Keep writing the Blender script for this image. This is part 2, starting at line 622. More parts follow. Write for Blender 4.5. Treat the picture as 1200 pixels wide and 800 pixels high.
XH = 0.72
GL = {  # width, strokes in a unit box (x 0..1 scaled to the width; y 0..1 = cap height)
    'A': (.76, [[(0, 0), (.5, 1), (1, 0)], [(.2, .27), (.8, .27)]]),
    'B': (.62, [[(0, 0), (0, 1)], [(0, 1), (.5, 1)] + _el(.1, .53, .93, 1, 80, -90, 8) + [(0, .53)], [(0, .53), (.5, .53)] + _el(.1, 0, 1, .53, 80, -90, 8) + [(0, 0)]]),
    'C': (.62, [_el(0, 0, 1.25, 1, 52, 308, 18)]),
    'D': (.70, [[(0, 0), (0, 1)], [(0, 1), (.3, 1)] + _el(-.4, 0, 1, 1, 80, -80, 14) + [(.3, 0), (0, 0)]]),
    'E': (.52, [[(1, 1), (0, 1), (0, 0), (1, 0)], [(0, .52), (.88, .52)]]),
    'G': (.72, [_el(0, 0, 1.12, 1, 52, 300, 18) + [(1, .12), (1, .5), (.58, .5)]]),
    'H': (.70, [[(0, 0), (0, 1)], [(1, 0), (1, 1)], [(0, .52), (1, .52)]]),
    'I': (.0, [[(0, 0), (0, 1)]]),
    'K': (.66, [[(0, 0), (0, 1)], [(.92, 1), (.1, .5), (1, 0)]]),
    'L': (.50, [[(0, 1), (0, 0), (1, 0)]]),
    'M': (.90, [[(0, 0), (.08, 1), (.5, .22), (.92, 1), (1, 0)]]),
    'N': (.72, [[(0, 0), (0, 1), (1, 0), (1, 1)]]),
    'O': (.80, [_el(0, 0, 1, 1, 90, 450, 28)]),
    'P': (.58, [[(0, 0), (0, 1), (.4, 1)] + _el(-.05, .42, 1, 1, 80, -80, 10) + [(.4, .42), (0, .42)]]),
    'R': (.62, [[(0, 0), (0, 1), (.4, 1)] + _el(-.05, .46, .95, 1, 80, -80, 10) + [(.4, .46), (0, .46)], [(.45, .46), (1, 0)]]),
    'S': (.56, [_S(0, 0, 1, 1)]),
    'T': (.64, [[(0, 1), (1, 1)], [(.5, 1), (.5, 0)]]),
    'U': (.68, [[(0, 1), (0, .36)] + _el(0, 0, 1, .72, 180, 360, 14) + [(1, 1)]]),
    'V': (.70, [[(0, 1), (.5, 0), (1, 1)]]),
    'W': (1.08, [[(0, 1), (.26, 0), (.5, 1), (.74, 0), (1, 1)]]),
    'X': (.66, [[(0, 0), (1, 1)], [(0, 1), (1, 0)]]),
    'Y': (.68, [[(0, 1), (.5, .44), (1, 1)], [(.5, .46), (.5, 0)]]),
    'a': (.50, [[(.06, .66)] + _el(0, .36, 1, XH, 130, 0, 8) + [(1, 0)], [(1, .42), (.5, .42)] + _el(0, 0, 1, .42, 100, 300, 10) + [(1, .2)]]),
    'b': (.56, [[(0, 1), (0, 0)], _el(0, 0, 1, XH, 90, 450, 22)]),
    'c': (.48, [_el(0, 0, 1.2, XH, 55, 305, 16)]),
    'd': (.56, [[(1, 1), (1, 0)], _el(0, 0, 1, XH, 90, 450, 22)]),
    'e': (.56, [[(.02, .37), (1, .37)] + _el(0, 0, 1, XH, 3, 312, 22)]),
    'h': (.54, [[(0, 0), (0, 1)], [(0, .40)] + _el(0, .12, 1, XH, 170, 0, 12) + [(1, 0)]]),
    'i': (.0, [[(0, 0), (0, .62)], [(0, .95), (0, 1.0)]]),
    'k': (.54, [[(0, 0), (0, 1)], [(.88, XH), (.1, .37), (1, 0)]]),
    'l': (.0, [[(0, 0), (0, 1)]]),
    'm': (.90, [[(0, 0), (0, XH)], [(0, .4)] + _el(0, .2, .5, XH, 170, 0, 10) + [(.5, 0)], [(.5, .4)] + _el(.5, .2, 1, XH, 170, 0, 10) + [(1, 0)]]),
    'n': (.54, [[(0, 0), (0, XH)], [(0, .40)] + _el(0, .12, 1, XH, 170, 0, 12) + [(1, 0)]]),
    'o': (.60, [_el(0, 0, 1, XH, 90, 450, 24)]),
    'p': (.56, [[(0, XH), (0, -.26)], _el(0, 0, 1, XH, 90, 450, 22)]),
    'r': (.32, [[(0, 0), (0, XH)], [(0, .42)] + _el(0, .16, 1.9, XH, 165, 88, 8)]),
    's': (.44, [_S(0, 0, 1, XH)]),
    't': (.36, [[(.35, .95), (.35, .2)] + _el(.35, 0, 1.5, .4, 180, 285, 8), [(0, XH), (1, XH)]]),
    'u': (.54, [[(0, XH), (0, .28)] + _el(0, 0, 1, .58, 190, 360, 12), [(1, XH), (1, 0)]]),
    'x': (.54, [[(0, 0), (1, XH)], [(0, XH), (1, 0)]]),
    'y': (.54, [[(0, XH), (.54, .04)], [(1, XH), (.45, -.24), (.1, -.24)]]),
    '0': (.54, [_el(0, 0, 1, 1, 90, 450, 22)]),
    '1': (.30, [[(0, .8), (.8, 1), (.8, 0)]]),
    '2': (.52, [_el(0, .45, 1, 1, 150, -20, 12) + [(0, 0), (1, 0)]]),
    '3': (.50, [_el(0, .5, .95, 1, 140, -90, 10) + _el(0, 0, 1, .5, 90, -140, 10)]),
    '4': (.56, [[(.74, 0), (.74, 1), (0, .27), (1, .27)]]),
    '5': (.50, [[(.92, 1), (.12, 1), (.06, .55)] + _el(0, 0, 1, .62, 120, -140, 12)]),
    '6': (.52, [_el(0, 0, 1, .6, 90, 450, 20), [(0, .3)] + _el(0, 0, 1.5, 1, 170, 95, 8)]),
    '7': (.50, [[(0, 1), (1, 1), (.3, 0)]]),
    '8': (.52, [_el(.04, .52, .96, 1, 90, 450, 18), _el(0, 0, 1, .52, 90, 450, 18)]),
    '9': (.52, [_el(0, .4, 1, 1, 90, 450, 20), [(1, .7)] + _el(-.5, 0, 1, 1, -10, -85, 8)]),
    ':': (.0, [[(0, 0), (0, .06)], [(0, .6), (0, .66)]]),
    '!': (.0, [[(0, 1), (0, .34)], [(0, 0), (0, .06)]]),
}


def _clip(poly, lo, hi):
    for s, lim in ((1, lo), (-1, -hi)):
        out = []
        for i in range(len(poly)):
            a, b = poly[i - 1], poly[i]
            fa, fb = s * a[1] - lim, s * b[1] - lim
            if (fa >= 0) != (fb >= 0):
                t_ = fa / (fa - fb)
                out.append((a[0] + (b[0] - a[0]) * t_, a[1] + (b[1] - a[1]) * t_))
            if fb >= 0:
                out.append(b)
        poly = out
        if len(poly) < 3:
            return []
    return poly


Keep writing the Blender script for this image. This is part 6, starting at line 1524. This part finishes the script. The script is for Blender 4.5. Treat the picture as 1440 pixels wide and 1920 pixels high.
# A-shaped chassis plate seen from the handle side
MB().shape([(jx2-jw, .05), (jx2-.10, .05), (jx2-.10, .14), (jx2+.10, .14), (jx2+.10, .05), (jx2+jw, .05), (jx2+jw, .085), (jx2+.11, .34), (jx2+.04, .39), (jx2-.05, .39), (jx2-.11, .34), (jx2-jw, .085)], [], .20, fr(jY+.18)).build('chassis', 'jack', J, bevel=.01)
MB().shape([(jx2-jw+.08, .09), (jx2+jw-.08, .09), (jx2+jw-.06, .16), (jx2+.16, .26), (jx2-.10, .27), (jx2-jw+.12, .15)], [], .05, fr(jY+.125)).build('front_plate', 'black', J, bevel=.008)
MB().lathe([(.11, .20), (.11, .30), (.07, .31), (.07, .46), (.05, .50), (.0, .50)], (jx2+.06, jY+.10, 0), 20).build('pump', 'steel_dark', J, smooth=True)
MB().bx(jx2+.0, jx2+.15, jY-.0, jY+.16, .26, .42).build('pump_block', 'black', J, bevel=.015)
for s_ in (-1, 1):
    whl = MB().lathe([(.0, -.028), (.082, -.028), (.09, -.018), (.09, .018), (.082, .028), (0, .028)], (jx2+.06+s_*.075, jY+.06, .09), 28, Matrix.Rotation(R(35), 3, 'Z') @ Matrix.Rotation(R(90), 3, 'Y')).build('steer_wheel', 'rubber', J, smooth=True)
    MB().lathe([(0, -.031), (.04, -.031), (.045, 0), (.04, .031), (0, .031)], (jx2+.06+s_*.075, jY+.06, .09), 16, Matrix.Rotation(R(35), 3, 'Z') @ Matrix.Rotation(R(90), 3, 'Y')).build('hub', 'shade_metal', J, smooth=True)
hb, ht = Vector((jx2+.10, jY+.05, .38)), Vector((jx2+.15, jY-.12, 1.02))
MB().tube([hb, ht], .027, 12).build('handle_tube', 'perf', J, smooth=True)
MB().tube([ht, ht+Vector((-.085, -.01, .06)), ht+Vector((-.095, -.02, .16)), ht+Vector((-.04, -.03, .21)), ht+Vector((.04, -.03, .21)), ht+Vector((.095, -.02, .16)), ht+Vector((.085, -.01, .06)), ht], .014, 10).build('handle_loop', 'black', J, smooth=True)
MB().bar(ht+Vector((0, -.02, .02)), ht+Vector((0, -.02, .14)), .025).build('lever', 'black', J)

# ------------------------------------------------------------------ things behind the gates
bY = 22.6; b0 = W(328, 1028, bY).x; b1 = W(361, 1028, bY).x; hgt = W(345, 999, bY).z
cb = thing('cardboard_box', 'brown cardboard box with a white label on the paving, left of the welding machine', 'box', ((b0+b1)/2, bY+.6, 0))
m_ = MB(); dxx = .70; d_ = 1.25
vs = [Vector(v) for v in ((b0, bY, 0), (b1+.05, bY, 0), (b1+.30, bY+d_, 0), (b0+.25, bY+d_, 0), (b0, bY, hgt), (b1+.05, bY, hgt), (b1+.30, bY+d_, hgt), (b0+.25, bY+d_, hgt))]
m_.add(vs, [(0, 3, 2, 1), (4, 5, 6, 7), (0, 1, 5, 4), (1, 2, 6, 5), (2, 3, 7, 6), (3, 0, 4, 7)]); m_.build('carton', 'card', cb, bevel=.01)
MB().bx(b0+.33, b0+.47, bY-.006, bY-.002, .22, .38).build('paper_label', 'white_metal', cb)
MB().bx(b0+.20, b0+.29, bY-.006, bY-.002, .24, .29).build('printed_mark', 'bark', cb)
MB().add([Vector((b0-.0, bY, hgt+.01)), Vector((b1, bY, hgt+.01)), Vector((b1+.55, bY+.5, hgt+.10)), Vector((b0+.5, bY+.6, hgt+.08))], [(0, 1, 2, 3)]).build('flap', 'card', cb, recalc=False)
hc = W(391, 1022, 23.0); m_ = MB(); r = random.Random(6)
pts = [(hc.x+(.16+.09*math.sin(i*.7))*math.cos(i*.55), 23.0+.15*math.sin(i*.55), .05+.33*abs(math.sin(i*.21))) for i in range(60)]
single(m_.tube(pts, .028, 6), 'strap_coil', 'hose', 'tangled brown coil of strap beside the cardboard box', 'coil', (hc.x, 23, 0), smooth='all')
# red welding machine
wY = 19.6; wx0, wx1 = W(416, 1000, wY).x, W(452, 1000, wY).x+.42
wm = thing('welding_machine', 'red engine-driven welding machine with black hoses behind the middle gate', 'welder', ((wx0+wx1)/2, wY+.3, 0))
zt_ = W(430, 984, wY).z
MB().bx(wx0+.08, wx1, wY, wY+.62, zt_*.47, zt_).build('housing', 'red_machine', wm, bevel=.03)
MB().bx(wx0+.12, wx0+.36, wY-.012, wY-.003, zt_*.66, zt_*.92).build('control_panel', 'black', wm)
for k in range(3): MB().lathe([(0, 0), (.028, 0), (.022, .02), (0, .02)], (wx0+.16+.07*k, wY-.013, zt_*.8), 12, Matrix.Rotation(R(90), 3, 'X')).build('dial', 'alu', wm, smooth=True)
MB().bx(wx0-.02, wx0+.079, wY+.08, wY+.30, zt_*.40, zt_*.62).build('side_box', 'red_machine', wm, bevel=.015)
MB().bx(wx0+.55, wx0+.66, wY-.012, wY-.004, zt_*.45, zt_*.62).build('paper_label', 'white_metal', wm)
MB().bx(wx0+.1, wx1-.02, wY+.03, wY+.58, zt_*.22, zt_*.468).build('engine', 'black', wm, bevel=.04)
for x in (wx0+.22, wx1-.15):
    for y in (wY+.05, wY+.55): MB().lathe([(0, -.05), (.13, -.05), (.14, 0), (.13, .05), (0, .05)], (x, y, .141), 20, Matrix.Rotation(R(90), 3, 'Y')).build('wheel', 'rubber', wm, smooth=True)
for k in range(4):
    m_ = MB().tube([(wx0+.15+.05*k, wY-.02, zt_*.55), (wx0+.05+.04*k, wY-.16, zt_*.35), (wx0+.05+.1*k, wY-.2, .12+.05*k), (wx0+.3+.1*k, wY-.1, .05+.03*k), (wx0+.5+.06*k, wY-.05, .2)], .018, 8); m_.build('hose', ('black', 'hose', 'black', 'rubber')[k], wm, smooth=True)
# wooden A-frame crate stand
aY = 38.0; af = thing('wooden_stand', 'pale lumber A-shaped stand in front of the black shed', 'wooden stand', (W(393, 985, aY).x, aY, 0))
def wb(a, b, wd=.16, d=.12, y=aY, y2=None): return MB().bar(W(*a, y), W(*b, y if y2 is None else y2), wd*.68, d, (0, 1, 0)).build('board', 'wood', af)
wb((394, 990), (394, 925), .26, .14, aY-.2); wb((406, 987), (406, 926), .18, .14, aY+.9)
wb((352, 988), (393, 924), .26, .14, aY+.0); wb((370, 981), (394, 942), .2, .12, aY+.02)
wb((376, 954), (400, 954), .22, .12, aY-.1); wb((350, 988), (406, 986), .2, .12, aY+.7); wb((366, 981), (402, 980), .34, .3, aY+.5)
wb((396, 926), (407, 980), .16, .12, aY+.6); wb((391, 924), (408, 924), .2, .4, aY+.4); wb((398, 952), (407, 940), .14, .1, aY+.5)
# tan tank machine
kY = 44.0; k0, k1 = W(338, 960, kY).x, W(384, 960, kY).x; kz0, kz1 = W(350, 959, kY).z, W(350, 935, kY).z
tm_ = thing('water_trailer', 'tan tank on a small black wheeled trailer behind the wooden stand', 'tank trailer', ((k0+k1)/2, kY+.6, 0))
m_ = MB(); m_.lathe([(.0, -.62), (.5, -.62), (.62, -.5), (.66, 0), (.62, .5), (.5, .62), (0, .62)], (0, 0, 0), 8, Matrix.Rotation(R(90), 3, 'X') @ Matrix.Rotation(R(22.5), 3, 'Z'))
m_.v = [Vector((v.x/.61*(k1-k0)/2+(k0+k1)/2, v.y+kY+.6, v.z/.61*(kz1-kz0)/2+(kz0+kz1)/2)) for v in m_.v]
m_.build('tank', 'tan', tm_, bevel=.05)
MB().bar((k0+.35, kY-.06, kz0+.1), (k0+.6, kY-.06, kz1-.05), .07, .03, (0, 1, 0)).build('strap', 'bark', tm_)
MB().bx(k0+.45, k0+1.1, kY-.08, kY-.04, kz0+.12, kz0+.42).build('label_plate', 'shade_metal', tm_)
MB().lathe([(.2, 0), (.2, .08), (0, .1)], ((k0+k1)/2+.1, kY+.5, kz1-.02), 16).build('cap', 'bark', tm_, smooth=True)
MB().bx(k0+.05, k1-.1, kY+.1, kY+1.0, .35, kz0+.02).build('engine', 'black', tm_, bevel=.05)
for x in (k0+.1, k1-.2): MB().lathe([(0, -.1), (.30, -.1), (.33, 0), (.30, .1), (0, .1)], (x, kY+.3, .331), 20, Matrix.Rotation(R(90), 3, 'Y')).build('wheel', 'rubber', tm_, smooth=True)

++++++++

Aim of the exercise: Among the entries above, locate the lines containing "1920 pixels high." and "-.02, .14)), .025).build('lever', 'black', J)", and transcribe exactly those two lines and all lines between.

The completed task:
Keep writing the Blender script for this image. This is part 6, starting at line 1524. This part finishes the script. The script is for Blender 4.5. Treat the picture as 1440 pixels wide and 1920 pixels high.
# A-shaped chassis plate seen from the handle side
MB().shape([(jx2-jw, .05), (jx2-.10, .05), (jx2-.10, .14), (jx2+.10, .14), (jx2+.10, .05), (jx2+jw, .05), (jx2+jw, .085), (jx2+.11, .34), (jx2+.04, .39), (jx2-.05, .39), (jx2-.11, .34), (jx2-jw, .085)], [], .20, fr(jY+.18)).build('chassis', 'jack', J, bevel=.01)
MB().shape([(jx2-jw+.08, .09), (jx2+jw-.08, .09), (jx2+jw-.06, .16), (jx2+.16, .26), (jx2-.10, .27), (jx2-jw+.12, .15)], [], .05, fr(jY+.125)).build('front_plate', 'black', J, bevel=.008)
MB().lathe([(.11, .20), (.11, .30), (.07, .31), (.07, .46), (.05, .50), (.0, .50)], (jx2+.06, jY+.10, 0), 20).build('pump', 'steel_dark', J, smooth=True)
MB().bx(jx2+.0, jx2+.15, jY-.0, jY+.16, .26, .42).build('pump_block', 'black', J, bevel=.015)
for s_ in (-1, 1):
    whl = MB().lathe([(.0, -.028), (.082, -.028), (.09, -.018), (.09, .018), (.082, .028), (0, .028)], (jx2+.06+s_*.075, jY+.06, .09), 28, Matrix.Rotation(R(35), 3, 'Z') @ Matrix.Rotation(R(90), 3, 'Y')).build('steer_wheel', 'rubber', J, smooth=True)
    MB().lathe([(0, -.031), (.04, -.031), (.045, 0), (.04, .031), (0, .031)], (jx2+.06+s_*.075, jY+.06, .09), 16, Matrix.Rotation(R(35), 3, 'Z') @ Matrix.Rotation(R(90), 3, 'Y')).build('hub', 'shade_metal', J, smooth=True)
hb, ht = Vector((jx2+.10, jY+.05, .38)), Vector((jx2+.15, jY-.12, 1.02))
MB().tube([hb, ht], .027, 12).build('handle_tube', 'perf', J, smooth=True)
MB().tube([ht, ht+Vector((-.085, -.01, .06)), ht+Vector((-.095, -.02, .16)), ht+Vector((-.04, -.03, .21)), ht+Vector((.04, -.03, .21)), ht+Vector((.095, -.02, .16)), ht+Vector((.085, -.01, .06)), ht], .014, 10).build('handle_loop', 'black', J, smooth=True)
MB().bar(ht+Vector((0, -.02, .02)), ht+Vector((0, -.02, .14)), .025).build('lever', 'black', J)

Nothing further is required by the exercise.